Given data
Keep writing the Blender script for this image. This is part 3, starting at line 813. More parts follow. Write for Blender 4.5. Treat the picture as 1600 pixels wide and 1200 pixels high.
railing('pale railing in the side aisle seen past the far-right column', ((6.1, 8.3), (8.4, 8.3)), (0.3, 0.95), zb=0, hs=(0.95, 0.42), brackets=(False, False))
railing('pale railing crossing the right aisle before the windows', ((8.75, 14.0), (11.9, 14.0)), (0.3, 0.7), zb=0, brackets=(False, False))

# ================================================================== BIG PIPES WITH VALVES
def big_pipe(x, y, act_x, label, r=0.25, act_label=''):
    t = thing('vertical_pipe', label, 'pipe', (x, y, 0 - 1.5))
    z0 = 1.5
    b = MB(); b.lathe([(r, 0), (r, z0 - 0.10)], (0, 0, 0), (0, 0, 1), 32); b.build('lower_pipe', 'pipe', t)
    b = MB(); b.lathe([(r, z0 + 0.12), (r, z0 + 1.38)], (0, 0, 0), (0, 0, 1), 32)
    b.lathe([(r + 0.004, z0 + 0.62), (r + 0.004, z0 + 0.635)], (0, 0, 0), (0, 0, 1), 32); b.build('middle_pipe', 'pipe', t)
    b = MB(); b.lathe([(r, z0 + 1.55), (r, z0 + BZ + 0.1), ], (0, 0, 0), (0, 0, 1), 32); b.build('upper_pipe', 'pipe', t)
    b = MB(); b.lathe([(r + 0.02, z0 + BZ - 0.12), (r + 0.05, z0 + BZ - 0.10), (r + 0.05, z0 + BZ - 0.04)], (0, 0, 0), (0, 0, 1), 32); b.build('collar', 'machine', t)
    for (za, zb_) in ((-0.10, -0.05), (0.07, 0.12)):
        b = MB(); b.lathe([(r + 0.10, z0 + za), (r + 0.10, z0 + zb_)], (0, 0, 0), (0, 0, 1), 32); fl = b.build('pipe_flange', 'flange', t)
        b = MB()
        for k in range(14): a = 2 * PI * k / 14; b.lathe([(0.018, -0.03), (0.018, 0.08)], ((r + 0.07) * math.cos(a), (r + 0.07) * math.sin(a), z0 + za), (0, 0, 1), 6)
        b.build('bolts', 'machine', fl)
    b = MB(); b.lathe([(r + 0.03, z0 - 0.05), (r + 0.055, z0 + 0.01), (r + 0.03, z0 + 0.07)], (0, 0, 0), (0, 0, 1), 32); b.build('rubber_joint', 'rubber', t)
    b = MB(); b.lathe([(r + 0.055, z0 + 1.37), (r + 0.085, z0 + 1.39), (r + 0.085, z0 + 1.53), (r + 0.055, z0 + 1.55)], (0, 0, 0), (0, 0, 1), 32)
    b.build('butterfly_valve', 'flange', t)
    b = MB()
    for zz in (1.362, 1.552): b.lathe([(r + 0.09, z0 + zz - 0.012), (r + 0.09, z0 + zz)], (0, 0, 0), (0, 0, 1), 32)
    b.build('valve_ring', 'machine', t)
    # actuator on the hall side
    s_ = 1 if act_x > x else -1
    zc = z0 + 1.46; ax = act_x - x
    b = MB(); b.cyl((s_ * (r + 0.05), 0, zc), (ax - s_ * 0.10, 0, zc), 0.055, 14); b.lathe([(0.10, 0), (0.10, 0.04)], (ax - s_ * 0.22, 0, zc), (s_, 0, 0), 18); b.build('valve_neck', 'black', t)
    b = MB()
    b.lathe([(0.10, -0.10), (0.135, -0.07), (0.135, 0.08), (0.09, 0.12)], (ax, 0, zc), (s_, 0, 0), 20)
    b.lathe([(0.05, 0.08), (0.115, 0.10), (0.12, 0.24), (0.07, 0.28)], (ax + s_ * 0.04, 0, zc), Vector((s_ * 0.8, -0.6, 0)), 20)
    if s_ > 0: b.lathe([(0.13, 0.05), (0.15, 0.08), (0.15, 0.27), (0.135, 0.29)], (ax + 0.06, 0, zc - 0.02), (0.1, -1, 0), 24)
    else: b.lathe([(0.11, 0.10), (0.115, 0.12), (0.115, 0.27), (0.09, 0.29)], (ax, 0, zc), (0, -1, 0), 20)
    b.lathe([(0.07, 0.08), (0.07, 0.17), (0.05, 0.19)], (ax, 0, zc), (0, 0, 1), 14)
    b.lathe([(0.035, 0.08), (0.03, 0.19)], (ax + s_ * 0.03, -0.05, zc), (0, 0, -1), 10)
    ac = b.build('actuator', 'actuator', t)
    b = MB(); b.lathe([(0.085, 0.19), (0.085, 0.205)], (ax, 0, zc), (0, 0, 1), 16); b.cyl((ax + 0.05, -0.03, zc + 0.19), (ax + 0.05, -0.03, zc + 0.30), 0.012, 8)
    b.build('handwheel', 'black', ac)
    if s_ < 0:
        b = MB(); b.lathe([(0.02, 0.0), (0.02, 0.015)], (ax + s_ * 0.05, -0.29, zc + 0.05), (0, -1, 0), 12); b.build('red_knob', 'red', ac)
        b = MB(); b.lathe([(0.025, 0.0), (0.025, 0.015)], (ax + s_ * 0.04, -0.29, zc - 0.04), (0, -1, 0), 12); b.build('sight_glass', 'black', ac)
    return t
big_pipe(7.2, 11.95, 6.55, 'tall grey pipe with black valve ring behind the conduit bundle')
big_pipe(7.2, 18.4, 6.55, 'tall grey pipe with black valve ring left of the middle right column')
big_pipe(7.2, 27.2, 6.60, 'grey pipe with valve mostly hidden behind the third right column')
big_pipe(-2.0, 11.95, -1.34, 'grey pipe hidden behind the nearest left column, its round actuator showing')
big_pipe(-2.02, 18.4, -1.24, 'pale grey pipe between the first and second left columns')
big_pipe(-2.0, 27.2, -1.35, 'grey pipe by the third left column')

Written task
Only the lines from the beginning of the material to the line containing "railing('pale railing crossing" should be echoed, verbatim and in full.

Full solution
Keep writing the Blender script for this image. This is part 3, starting at line 813. More parts follow. Write for Blender 4.5. Treat the picture as 1600 pixels wide and 1200 pixels high.
railing('pale railing in the side aisle seen past the far-right column', ((6.1, 8.3), (8.4, 8.3)), (0.3, 0.95), zb=0, hs=(0.95, 0.42), brackets=(False, False))
railing('pale railing crossing the right aisle before the windows', ((8.75, 14.0), (11.9, 14.0)), (0.3, 0.7), zb=0, brackets=(False, False))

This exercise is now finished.